I think I want to start offering paid Tarot readings. I want to get more motivation to use my Tarot deck more, I want to supplement my luxury budget, and I want to avoid taking on a massive flood of requests (and promptly intimidating myself into only getting half the list done) like I did last time I offered general free Tarot readings.

This is non-theoretical now. If I offered Tarot readings, but expected compensation, what would people consider a reasonable price?

I'm considering pricing based on how many cards I use, because that correlates quite strongly with the complexity of the reading and the time and energy I sink into it. I'd offer free advice on how many cards I'd need (in what layout) to give a good answer to a question- an estimate, if you will. (I often create new layouts, tailored to specific questions; I don't think I've used anything other than the Branch more than three or four times. And that includes the Celtic Cross.) But I also want to set a sort of minimum price, for the time and effort it takes to clear my space.
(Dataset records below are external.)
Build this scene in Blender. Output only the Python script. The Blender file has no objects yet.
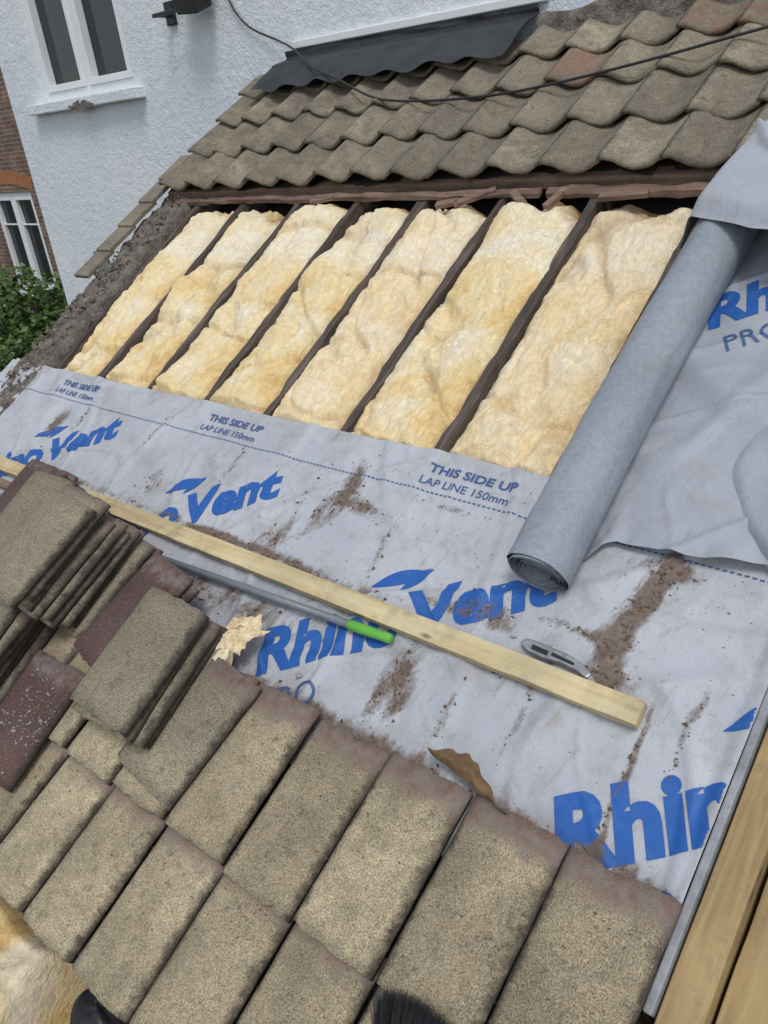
import bpy,bmesh,math,random
from mathutils import Vector, noise, Matrix
random.seed(7)
scene=bpy.context.scene
C30,S30=math.cos(math.radians(30)),0.5
# roof frame: u along the eaves, v up the slope, h above the rafters
def R(u,v,h=0.0): return Vector((u, v*C30-h*S30, v*S30+h*C30))
def fr(x,y,z,H=0.8,l=2.1,o=4): return noise.fractal(Vector((x,y,z)),H,l,o)
def nz(x,y,z): return noise.noise(Vector((x,y,z)))
def sm(a,b,x):
    t=max(0,min(1,(x-a)/(b-a))); return t*t*(3-2*t)

# ---------------------------------------------------------------- materials
class NT:
    def __init__(s,name):
        s.m=bpy.data.materials.new(name); s.m.use_nodes=True
        s.t=s.m.node_tree; s.N=s.t.nodes; s.L=s.t.links
        s.b=[n for n in s.N if n.type=='BSDF_PRINCIPLED'][0]
        s.co=s.N.new('ShaderNodeTexCoord').outputs['Object']
    def link(s,a,b): s.L.new(a,b)
    def mapping(s,scale,rot=(0,0,0)):
        src=s.co
        if rot!=(0,0,0):
            q=s.N.new('ShaderNodeMapping'); q.inputs['Rotation'].default_value=rot; s.link(s.co,q.inputs['Vector']); src=q.outputs[0]
        n=s.N.new('ShaderNodeMapping'); n.inputs['Scale'].default_value=scale
        s.link(src,n.inputs['Vector']); return n.outputs[0]
    def noise(s,scale,detail=4,rough=.6,vec=None,dist=0):
        n=s.N.new('ShaderNodeTexNoise'); n.inputs['Scale'].default_value=scale
        n.inputs['Detail'].default_value=min(detail,4); n.inputs['Roughness'].default_value=rough
        n.inputs['Distortion'].default_value=dist
        s.link(vec if vec else s.co,n.inputs['Vector']); return n.outputs['Fac']
    def vor(s,scale,vec=None):
        n=s.N.new('ShaderNodeTexVoronoi'); n.inputs['Scale'].default_value=scale
        s.link(vec if vec else s.co,n.inputs['Vector']); return n.outputs['Distance']
    def ramp(s,f,stops):
        n=s.N.new('ShaderNodeValToRGB'); e=n.color_ramp.elements
        while len(e)<len(stops): e.new(.5)
        for i,(p,c) in enumerate(stops):
            e[i].position=p
            e[i].color=(c,c,c,1) if not isinstance(c,tuple) else (*c,1)
        s.link(f,n.inputs[0]); return n.outputs[0]
    def mix(s,f,a,b,mode='MIX'):
        n=s.N.new('ShaderNodeMix'); n.data_type='RGBA'; n.blend_type=mode
        for i,v in ((0,f),(6,a),(7,b)):
            if isinstance(v,(int,float)): n.inputs[i].default_value=v if i==0 else (v,v,v,1)
            elif isinstance(v,tuple): n.inputs[i].default_value=(*v,1)
            else: s.link(v,n.inputs[i])
        return n.outputs[2]
    def math(s,op,a,b=0.0,clamp=False):
        n=s.N.new('ShaderNodeMath'); n.operation=op; n.use_clamp=clamp
        for i,v in ((0,a),(1,b)):
            if isinstance(v,(int,float)): n.inputs[i].default_value=v
            else: s.link(v,n.inputs[i])
        return n.outputs[0]
    def attr(s,name):
        n=s.N.new('ShaderNodeAttribute'); n.attribute_name=name; return n.outputs['Fac']
    def bump(s,f,strength=.4,dist=.01):
        n=s.N.new('ShaderNodeBump'); n.inputs['Strength'].default_value=strength
        n.inputs['Distance'].default_value=dist; s.link(f,n.inputs['Height'])
        s.link(n.outputs[0],s.b.inputs['Normal'])
    def col(s,c):
        if isinstance(c,tuple): s.b.inputs['Base Color'].default_value=(*c,1)
        else: s.link(c,s.b.inputs['Base Color'])
    def rough(s,r): s.b.inputs['Roughness'].default_value=r

def simple(name,c1,c2,scale=6,rough=.8,bs=60,bstr=.3,bd=.005,metal=0,fine=.25):
    n=NT(name); a=n.noise(scale,4,.65)
    c=n.ramp(a,[(.3,c1),(.7,c2)])
    fn=n.noise(bs,3,.7)
    f=n.ramp(fn,[(.3,1-fine),(.7,1.0)])
    n.col(n.mix(1.0,c,f,'MULTIPLY')); n.rough(rough); n.b.inputs['Metallic'].default_value=metal
    n.bump(fn,bstr,bd); return n.m

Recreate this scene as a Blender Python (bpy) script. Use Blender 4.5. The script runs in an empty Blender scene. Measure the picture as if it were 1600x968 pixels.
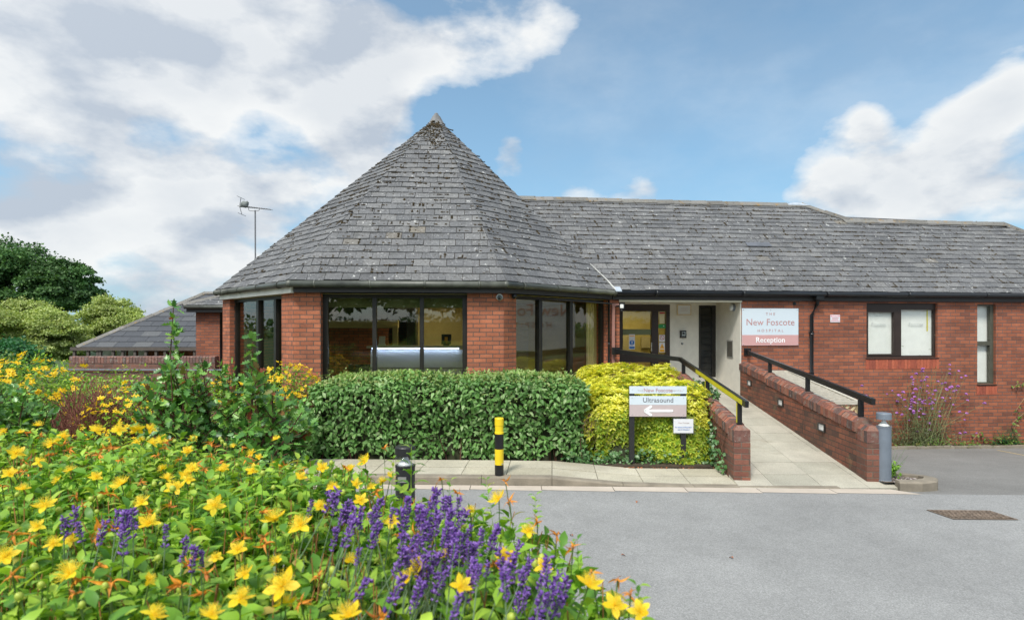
import bpy, math, random
import numpy as np
from mathutils import Vector, Matrix
R = math.radians
random.seed(7); rng = np.random.default_rng(7)
scene = bpy.context.scene
COL = scene.collection

# ------------------------------------------------------------------ camera
F, HC, CX, CY = 910.0, 2.04, 800.0, 512.0
cam_d = bpy.data.cameras.new('camera')
cam = bpy.data.objects.new('camera', cam_d); COL.objects.link(cam)
cam.location = (0, 0, HC); cam.rotation_euler = (R(90), 0, 0)
cam_d.sensor_width = 36; cam_d.lens = F / 1600 * 36
cam_d.shift_y = 28 / 1600; cam_d.clip_end = 3000; cam_d.clip_start = 0.05
cam_d.dof.use_dof = True; cam_d.dof.focus_distance = 9.0; cam_d.dof.aperture_fstop = 5.6
scene.camera = cam

# ------------------------------------------------------------------ sky, sun, exposure
SUN_EL, SUN_AZ = R(52), R(205)      # azimuth clockwise from +Y: behind the camera, to its left
def node(nt, typ, **kw):
    n = nt.nodes.new(typ)
    for k, v in kw.items():
        if k.startswith('_'): setattr(n, k[1:], v)
        else:
            key = k.replace('__', ' ')
            if key in n.inputs: n.inputs[key].default_value = v
            else: setattr(n, k, v)
    return n
def mathn(nt, op, a, b=None, clamp=False):
    n = nt.nodes.new('ShaderNodeMath'); n.operation = op; n.use_clamp = clamp
    for i, v in enumerate((a, b)):
        if v is None: continue
        if isinstance(v, (int, float)): n.inputs[i].default_value = v
        else: nt.links.new(v, n.inputs[i])
    return n.outputs[0]
def mixc(nt, fac, a, b, mode='MIX'):
    n = nt.nodes.new('ShaderNodeMix'); n.data_type = 'RGBA'; n.blend_type = mode
    for i, v in ((0, fac), (6, a), (7, b)):
        if isinstance(v, (int, float)): n.inputs[i].default_value = v
        elif isinstance(v, tuple): n.inputs[i].default_value = (v + (1,))[:4]
        else: nt.links.new(v, n.inputs[i])
    return n.outputs[2]
def ramp(nt, fac, stops):
    n = nt.nodes.new('ShaderNodeValToRGB'); cr = n.color_ramp
    while len(cr.elements) < len(stops): cr.elements.new(.5)
    for e, (p, c) in zip(cr.elements, stops):
        e.position = p; e.color = (c, c, c, 1) if isinstance(c, (int, float)) else (c + (1,))[:4]
    nt.links.new(fac, n.inputs[0]); return n.outputs[0]

def build_world():
    w = bpy.data.worlds.new('World'); scene.world = w; w.use_nodes = True
    nt = w.node_tree; nt.nodes.clear()
    out = nt.nodes.new('ShaderNodeOutputWorld'); bg = nt.nodes.new('ShaderNodeBackground')
    sky = nt.nodes.new('ShaderNodeTexSky'); sky.sky_type = 'NISHITA'; sky.sun_disc = False
    sky.sun_elevation = SUN_EL; sky.sun_rotation = SUN_AZ
    sky.air_density = 1.0; sky.dust_density = 0.6; sky.ozone_density = 1.6
    tc = nt.nodes.new('ShaderNodeTexCoord'); d = tc.outputs['Generated']
    def cloud(off, sc=3.6, det=10, rough=.55):
        m = nt.nodes.new('ShaderNodeMapping'); nt.links.new(d, m.inputs[0])
        m.inputs['Location'].default_value = off; m.inputs['Scale'].default_value = (1, 1, 1.9)
        n = node(nt, 'ShaderNodeTexNoise', Scale=sc, Detail=det, Roughness=rough); nt.links.new(m.outputs[0], n.inputs['Vector'])
        return n.outputs['Fac']
    def bias():
        tot = 0.0; cur = None
        # (pixel x, y) in the view turned into fixed sky directions, tightness, weight
        for (x, y, k, wt) in CLOUDS:
            v = Vector(((x - CX) / F, 1, -(y - CY) / F)).normalized()
            dn = nt.nodes.new('ShaderNodeVectorMath'); dn.operation = 'DOT_PRODUCT'
            nt.links.new(d, dn.inputs[0]); dn.inputs[1].default_value = v
            e = mathn(nt, 'MULTIPLY', mathn(nt, 'SUBTRACT', dn.outputs['Value'], 1.0), k)
            g = mathn(nt, 'MULTIPLY', mathn(nt, 'POWER', 2.71828, e), wt)
            cur = g if cur is None else mathn(nt, 'ADD', cur, g)
        return cur
    CLOUDS = [(350, 70, 60, .155), (600, 60, 120, .11), (60, 60, 80, .13), (30, 180, 150, .14), (560, 110, 150, .16), (640, 60, 300, .08), (800, 90, 400, .16), (870, 50, 700, .08), (570, 190, 300, .10), (300, 330, 250, .15), (440, 270, 400, .13), (90, 340, 300, .14), (560, 260, 500, .08), (240, 430, 200, .12),
              (1270, 290, 350, .30), (1380, 310, 300, .24), (1480, 270, 260, .22), (1570, 300, 260, .20), (1355, 190, 1800, .26), (1590, 150, 1500, .20), (1500, 200, 1000, .20), (1420, 130, 1500, -.10), (800, 235, 900, .24), (1000, 300, 500, .27), (900, 305, 900, .15),
              (1080, 150, 12, -.24), (1350, 60, 40, -.14), (240, 220, 600, -.22), (390, 205, 900, -.20), (110, 250, 1000, -.11), (460, 215, 1500, -.12), (190, 300, 1200, -.12), (640, 20, 900, -.14), (700, 200, 900, -.10), (200, 380, 900, -.12), (1180, 250, 900, -.10)]
    b = bias()
    base = (3.1, 1.7, .4)
    n1 = cloud(base); n2 = cloud((base[0] + .02, base[1] + .0, base[2] - .10))
    dens = mathn(nt, 'ADD', n1, b)
    dens2 = mathn(nt, 'ADD', n2, b)
    fac = ramp(nt, dens, [(.485, 0.0), (.54, .48), (.62, .95)])
    n3 = cloud((9, 4, 2), sc=1.7, det=7, rough=.6)
    thin = mathn(nt, 'MULTIPLY', ramp(nt, n3, [(.46, 0.0), (.68, .22)]), 1.0)
    fac = mathn(nt, 'MAXIMUM', fac, thin)
    lit = mathn(nt, 'ADD', mathn(nt, 'MULTIPLY', mathn(nt, 'SUBTRACT', dens, dens2), 5.5), .58, True)
    thick = ramp(nt, dens, [(.60, 0.0), (.82, 1.0)])
    lit = mathn(nt, 'SUBTRACT', lit, mathn(nt, 'MULTIPLY', thick, .38), True)
    ccol = mixc(nt, lit, (.34, .39, .46), (.66, .67, .67))
    sk = mixc(nt, 1.0, sky.outputs[0], (SKYK * .80, SKYK * 1.05, SKYK * 1.02), 'MULTIPLY')
    sp = nt.nodes.new('ShaderNodeSeparateXYZ'); nt.links.new(d, sp.inputs[0])
    hz = ramp(nt, sp.outputs[2], [(.0, .65), (.45, .15)])
    sk = mixc(nt, hz, sk, (.22, .38, .57))
    # added sky glow lights the scene, round the sun (behind the camera) and overhead
    gd = nt.nodes.new('ShaderNodeVectorMath'); gd.operation = 'DOT_PRODUCT'; nt.links.new(d, gd.inputs[0])
    gd.inputs[1].default_value = (math.sin(SUN_AZ) * math.cos(SUN_EL), math.cos(SUN_AZ) * math.cos(SUN_EL), math.sin(SUN_EL))
    glow = mathn(nt, 'MULTIPLY', mathn(nt, 'POWER', 2.71828, mathn(nt, 'MULTIPLY', mathn(nt, 'SUBTRACT', gd.outputs['Value'], 1.0), 2.6)), GLOW)
    col = mixc(nt, fac, sk, ccol)
    gcol = mixc(nt, 1.0, (1.0, .95, .86), glow, 'MULTIPLY')
    col = mixc(nt, 1.0, col, gcol, 'ADD')
    nt.links.new(col, bg.inputs[0]); bg.inputs[1].default_value = 1.0
    nt.links.new(bg.outputs[0], out.inputs[0])
SKYK = 0.11; GLOW = .9
build_world()
sun_d = bpy.data.lights.new('sun', 'SUN'); sun = bpy.data.objects.new('sun', sun_d); COL.objects.link(sun)
sun_d.energy = 2.6; sun_d.angle = R(10); sun_d.color = (1, .95, .87)
sdir = Vector((math.sin(SUN_AZ) * math.cos(SUN_EL), math.cos(SUN_AZ) * math.cos(SUN_EL), math.sin(SUN_EL)))
sun.rotation_euler = sdir.to_track_quat('Z', 'Y').to_euler(); sun.location = sdir * 40
scene.view_settings.view_transform = 'Standard'; scene.view_settings.look = 'None'
scene.view_settings.gamma = 1; scene.view_settings.use_curve_mapping = False
scene.view_settings.exposure = 0.45
scene.render.engine = 'CYCLES'
scene.cycles.max_bounces = 7; scene.cycles.transparent_max_bounces = 12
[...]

How does $3 plus $2/card sound? That would put the Celtic Cross, an 11-card spread (I always use a Querent for it) at $25, which is sort of where I'm basing my price-point. It also puts one-card readings at $5, which was my other target price point. It puts the Branch layout- the most useful one I've found, for 99% of advice-related questions- at $21, which is near the $20 I figure is a fair value for it relative to my non-professional status. That would offer a full write-up- every card on its own in its position, every interaction, what the reading as a whole means- and a photo of the dealt layout, for future reference. Unfortunately, I'm describing badly what a full-writeup entails; maybe somebody who has gotten one can describe it better? I can also do it in real-time over instant messenger, but an e-mail gets copy-edited. It's non-interactive, though...

This is non-theoretical now. Is that price scale reasonable? And who is interested?

I'll wind up sticking it (better-written-out than this!) in my LJ profile if this seems like a reasonable course of action. For now, I cook.